I’d love a bullet train, but we all know that is fairy dust unfortunately, given both sides of politics at the federal level have done nothing in 40 years of said discussions. But this nonsense from Grattan doesn’t help anyone.

If you had of applied their logic broader to history, we’d still be running around on whatever was used for transport before the wheel was invented…. its an absolute nonsense, cherry picked view they are putting forward.

As the Chief Minister has said, there is a difference between “bullet trains” and an improvement to the current rail trip so that it can take a little under three hours rather than 4 hours and ten minutes. That would undoubtedly improve conditions for the regions in between the two cities. The Institute report appears to be a pointless exercise in criticising something that is not being put forward anyway. Perhaps they should keep up with the conversation. There is definitely a need to improve rail connections between the major eat coast cities.
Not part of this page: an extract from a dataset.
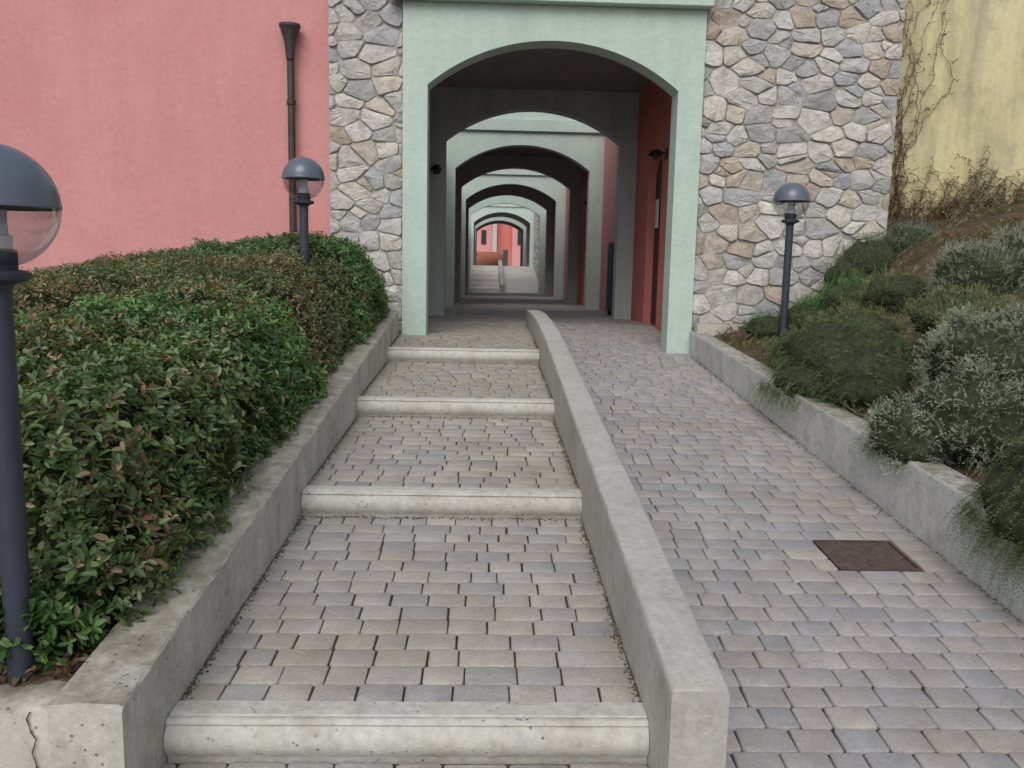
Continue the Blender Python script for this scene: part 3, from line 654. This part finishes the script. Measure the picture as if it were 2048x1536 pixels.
def ellip(c,r,seed,amp=.12,nu=26,nv=16):
    V=[];
    for j in range(nv+1):
        th=math.pi*j/nv
        for i in range(nu):
            ph=2*math.pi*i/nu; d=Vector((math.sin(th)*math.cos(ph),math.sin(th)*math.sin(ph),math.cos(th)))
            k=1+amp*2*noise.noise(d*1.7+Vector((seed*3.1,0,0)))+amp*1.3*noise.noise(d*4+Vector((0,seed,0)))
            V.append((c[0]+d.x*r[0]*k,c[1]+d.y*r[1]*k,c[2]+d.z*r[2]*k))
    F=[(j*nu+i,(j+1)*nu+i,(j+1)*nu+(i+1)%nu,j*nu+(i+1)%nu) for j in range(nv) for i in range(nu)]
    return np.array(V),np.array(F)
V,F=ellip((-1.42,2.48,-1.12),(.22,.10,.10),3)
bush('shrub','small low sprouting shrub at the foot of the near lamp post','shrub',V,F,190,7,.046,.018,colmix([(.08,.17,.05),(.11,.20,.06)],BR,.5,1.5,.2),M['leafg'],7,.06,.05)
rng=np.random.default_rng(77); n=900; X=rng.uniform(-2.4,-1.18,n); Y=rng.uniform(2.36,2.9,n); Zz=np.array([wallL_z(y)-.05+.03*noise.noise(Vector((x*3,y*3,0))) for x,y in zip(X,Y)])
tl=whorls('fallen_leaves',np.stack([X,Y,Zz],1),np.tile(np.array([0,0,1.]),(n,1)),rng,2,.045,.02,colmix([(.16,.10,.06),(.10,.07,.045),(.2,.14,.08)],BR,.1,2,.5),M['leafs'],None,(60,110),.005,.5)
tag(tl,'dead brown leaves lying on the bed behind the corner wall','leaves',kind='stuff')
def sprigs(name,label,cat,parts,mat,seed,ns,nn_,SL,nl,nw,cols,up=.3,droop=0.0,ang=45,core=.86,group=None,flat=.9):
    rng=np.random.default_rng(seed); t=empty(name); tag(t,label,cat,group); Vs=[];Fs=[];Cs=[];off=0; cols=np.array(cols)
    cv=[];cf=[];co=0
    for (c,r) in parts:
        V,F=ellip(c,r,seed+len(cv)); Vn=vnormals(V,F); ctr=np.array(c)
        if ((V-ctr)*Vn).sum()<0: F=F[:,::-1]; Vn=-Vn
        cv.append(ctr+(V-ctr)*core); cf.append(F+co); co+=len(V)
        n=int(ns*(r[0]*r[1]+r[1]*r[2]+r[0]*r[2])); P,Nn=sample(V,F,n,rng,lambda q:(q[:,2]>c[2]-r[2]*flat)*1.0)
        clump=nz(P,7.,seed)[:,None]
        P=P-Nn*rng.random((n,1))*.05-Nn*SL*.45+Nn*clump*.08
        inw=(P[:,0]<2.46)&(P[:,2]<-.70-.060*(9.3-P[:,1]))
        P[:,0]=np.where(inw,np.minimum(P[:,0],2.235),P[:,0]); Nn=Nn.copy(); Nn[inw]=nrmz(Nn[inw]*.4+np.array([-.7,0,-.2]))
        ax=nrmz(Nn*.9+np.array([0,0,up])+rng.normal(0,.38,(n,3))); ax[inw,2]-=.5; ax[inw,0]=-np.abs(ax[inw,0]); ax=nrmz(ax); L=SL*rng.uniform(.4,1.45,(n,1))
        a=nrmz(np.cross(ax,rng.normal(0,1,(n,3)))); b=np.cross(ax,a)
        tt=np.linspace(.05,1,nn_)[None,:,None]
        pos=P[:,None]+ax[:,None]*tt*L[:,None]+np.array([0,0,-1])*droop*(tt**2)*L[:,None]
        k=np.arange(nn_)[None,:,None]; ph=k*2.4+rng.uniform(0,6,(n,1,1)); th=math.radians(ang)*rng.uniform(.6,1.3,(n,nn_,1))
        d=ax[:,None]*np.cos(th)+(a[:,None]*np.cos(ph)+b[:,None]*np.sin(ph))*np.sin(th)
        s=nrmz(np.cross(d,rng.normal(0,1,d.shape))); ln=nl*rng.uniform(.6,1.2,(n,nn_,1))*(1.1-.5*tt)
        v=np.stack([pos,pos+d*ln*.5+s*nw/2,pos+d*ln,pos+d*ln*.5-s*nw/2],axis=2).reshape(-1,3)
        m=n*nn_; Fs.append(np.arange(m*4).reshape(m,4)+off); off+=m*4; Vs.append(v)
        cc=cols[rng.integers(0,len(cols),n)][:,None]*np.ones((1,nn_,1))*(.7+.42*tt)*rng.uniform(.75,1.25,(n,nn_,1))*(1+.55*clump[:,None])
        Cs.append(np.repeat(cc.reshape(-1,3),4,axis=0))
    np_mesh('foliage',np.concatenate(Vs),np.concatenate(Fs),np.concatenate(Cs),mat,t)
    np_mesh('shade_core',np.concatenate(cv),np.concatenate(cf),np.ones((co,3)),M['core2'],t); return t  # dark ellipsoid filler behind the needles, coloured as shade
DG=[(.10,.15,.075),(.125,.175,.085),(.085,.125,.065),(.155,.195,.105),(.14,.15,.09)]
GG=[(.29,.33,.28),(.33,.37,.32),(.24,.28,.23),(.36,.39,.33),(.26,.25,.20)]
YG=[(.22,.24,.12),(.18,.21,.10),(.26,.25,.15),(.14,.17,.08),(.23,.21,.13)]
BG=[(.13,.23,.09),(.16,.27,.10),(.11,.19,.08)]
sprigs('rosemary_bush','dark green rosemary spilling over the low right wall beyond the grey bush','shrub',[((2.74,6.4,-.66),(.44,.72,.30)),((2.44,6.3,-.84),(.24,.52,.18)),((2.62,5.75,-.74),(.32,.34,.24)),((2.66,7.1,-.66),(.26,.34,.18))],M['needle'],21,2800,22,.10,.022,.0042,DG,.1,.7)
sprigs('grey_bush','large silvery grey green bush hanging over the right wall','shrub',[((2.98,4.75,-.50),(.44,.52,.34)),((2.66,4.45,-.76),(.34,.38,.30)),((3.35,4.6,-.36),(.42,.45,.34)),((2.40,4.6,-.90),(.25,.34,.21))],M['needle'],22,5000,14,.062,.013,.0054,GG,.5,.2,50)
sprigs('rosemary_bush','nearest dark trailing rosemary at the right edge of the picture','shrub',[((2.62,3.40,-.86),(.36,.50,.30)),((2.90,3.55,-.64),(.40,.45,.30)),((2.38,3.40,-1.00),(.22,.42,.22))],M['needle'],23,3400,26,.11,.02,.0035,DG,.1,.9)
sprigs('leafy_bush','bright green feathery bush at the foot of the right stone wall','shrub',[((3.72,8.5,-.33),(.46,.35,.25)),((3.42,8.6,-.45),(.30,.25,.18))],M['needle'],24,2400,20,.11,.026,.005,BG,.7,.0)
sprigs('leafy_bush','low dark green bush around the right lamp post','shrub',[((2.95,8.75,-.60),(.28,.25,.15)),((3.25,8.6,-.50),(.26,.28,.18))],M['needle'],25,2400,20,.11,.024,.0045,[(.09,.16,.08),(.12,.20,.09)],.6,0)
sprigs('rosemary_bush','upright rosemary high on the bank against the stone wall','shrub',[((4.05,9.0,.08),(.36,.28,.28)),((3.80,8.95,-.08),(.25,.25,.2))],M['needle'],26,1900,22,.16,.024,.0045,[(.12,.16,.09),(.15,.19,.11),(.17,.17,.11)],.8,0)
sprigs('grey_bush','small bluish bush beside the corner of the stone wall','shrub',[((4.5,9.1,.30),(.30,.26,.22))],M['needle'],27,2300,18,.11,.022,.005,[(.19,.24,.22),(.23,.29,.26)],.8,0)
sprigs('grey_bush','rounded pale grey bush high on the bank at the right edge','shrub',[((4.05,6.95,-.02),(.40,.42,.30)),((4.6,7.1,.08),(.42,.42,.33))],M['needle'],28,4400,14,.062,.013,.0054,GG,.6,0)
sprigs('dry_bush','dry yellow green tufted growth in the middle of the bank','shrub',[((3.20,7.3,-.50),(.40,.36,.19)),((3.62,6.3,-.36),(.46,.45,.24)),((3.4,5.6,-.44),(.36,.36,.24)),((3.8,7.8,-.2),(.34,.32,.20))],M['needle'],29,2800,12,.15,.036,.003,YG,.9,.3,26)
rng=np.random.default_rng(50); n=16000
X=rng.uniform(2.46,7.2,n); Y=rng.uniform(2.5,10.5,n)
kp=(nz(np.stack([X,Y,0*X],1),1.7,2.)>-.08)|(X<3.3); X=X[kp]; Y=Y[kp]; n=len(X)
Z=np.array([bank_h(x,y) for x,y in zip(X,Y)])
P=np.stack([X,Y,Z],1); hgt=rng.uniform(.03,.12,(n,1)); a=rng.uniform(0,6.28,(n,1)); dr=np.concatenate([np.cos(a),np.sin(a),np.zeros_like(a)],1)
s=np.concatenate([-np.sin(a),np.cos(a),np.zeros_like(a)],1)*.004; up=np.array([0,0,1.])
v=np.stack([P-s,P+s,P+up*hgt*.6+dr*hgt*.4+s*.7,P+up*hgt*.8+dr*hgt*.9],1).reshape(-1,3)
cl=np.array([(.20,.17,.11),(.15,.13,.08),(.12,.14,.07),(.11,.13,.06),(.26,.21,.14),(.17,.12,.08)])[rng.integers(0,6,n)]
tag(np_mesh('grass',v,np.arange(n*4).reshape(n,4),np.repeat(cl,4,axis=0),M['needle']),'thin dry grass and straw covering the soil of the bank','grass',kind='stuff')
# climbing vine
t=empty('climbing_vine'); tag(t,'bare brown climber with few leaves on the yellow wall beside the stone corner','vine')
rg=random.Random(17); b=MB(); leaves=[]; VX=XE+.42
def walk(p,d,n,step,r,spread,gx,gz,out=.02):
    pts=[p]; e=0
    for k in range(n):
        e=e*.6+rg.gauss(0,spread); d2=d+e; q=(pts[-1][0]+step*math.cos(d2)+gx,10.585-abs(rg.gauss(0,out)),pts[-1][2]+step*math.sin(d2)+gz)
        if q[0]<VX-.1: q=(VX-.1+rg.random()*.05,q[1],q[2])
        pts.append(q)
    b.tube(pts,[r*(1-.7*k/n) for k in range(n+1)],4); return pts,d
for m in range(13):
    x=VX+rg.uniform(-.05,.14); pts,_=walk((x,10.57,rg.uniform(.2,.6)),R(90+rg.gauss(0,1.5)),60,.06,.006,.3,0,0)
    for p in pts[::2]:
        if rg.random()<.8:
            q,_=walk(p,rg.uniform(-.8,4.0),rg.randint(2,5),.03,.004,.5,0,-.006,.04)
            leaves+=q[1:]
for m in range(105):
    f=rg.random()**1.4; x=VX+f*2.4; z=.50+(x-VX)*.24; pts,_=walk((x,10.55,z-.1),R(rg.choice([rg.uniform(20,160),rg.uniform(20,70)])),rg.randint(12,24)-int(f*8),.05,.007,.28,0,-.006,.06)
    for p in pts[::2]:
        q,_=walk(p,rg.uniform(-.8,4.0),rg.randint(3,6),.035,.004,.5,0,-.006,.07); leaves+=q[1:]
b.build('stem',M['twig'],t)
leaves=[p for p in leaves if rg.random()<.28]; LP=np.array(leaves); rng=np.random.default_rng(3)
whorls('leaves',LP,np.tile(np.array([0,-1.,0]),(len(LP),1)),rng,2,.042,.016,colmix([(.17,.14,.08),(.20,.16,.09),(.14,.15,.07)],BR,.1,1.5,.5),M['leafs'],t,(50,100),.02,-.3)
# ------------------------------------------------------------------ light
w=bpy.data.worlds.new('World'); bpy.context.scene.world=w; w.use_nodes=True; nt=w.node_tree; bg=nt.nodes['Background']
sk=N(nt,'ShaderNodeTexSky'); sk.sky_type='NISHITA'; sk.sun_disc=False; EL,AZ=46,194
sk.sun_elevation=R(EL); sk.sun_rotation=R(AZ); sk.dust_density=3
hs=N(nt,'ShaderNodeHueSaturation'); hs.inputs['Saturation'].default_value=.45; nt.links.new(sk.outputs[0],hs.inputs['Color']); nt.links.new(hs.outputs[0],bg.inputs['Color']); bg.inputs['Strength'].default_value=.15
sd=bpy.data.lights.new('sun','SUN'); sd.energy=1.2; sd.angle=R(45); sd.color=(1,.97,.93)
so=bpy.data.objects.new('sun',sd); C.objects.link(so)
dv=Vector((math.sin(R(AZ))*math.cos(R(EL)),math.cos(R(AZ))*math.cos(R(EL)),math.sin(R(EL))))
so.rotation_euler=dv.to_track_quat('Z','Y').to_euler()
vs=bpy.context.scene.view_settings; vs.view_transform='Standard'; vs.look='None'; vs.exposure=0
Stephen Saunders8:34 am 26 May 20

There’s no question that the MEL-CAN rail line should debouch onto a cow-paddock outside of Yass, while the CAN-SYD rail clunker dawdles five hours on 19th century rail alignments. It’s best OECD rail practice, and exactly what Dan n Gladys mean by “global cities”.

I salute Grattan for their emissions calculations, for closing down this highly un-Australian discussion. Planes n buses 4eva.

Australia has a vast rail history, why the Melbourne tram system is the largest in the world! And the Sydney trains system is nearly twice the size of the London underground. The Grattan institute is correct in saying that emissions would go up in construction, but incorrect in thinking that a HSR would not reduce emissions in the long term. Planes and buses are unsustainable for population growth, and only contribute to congestion and Carbon emissions.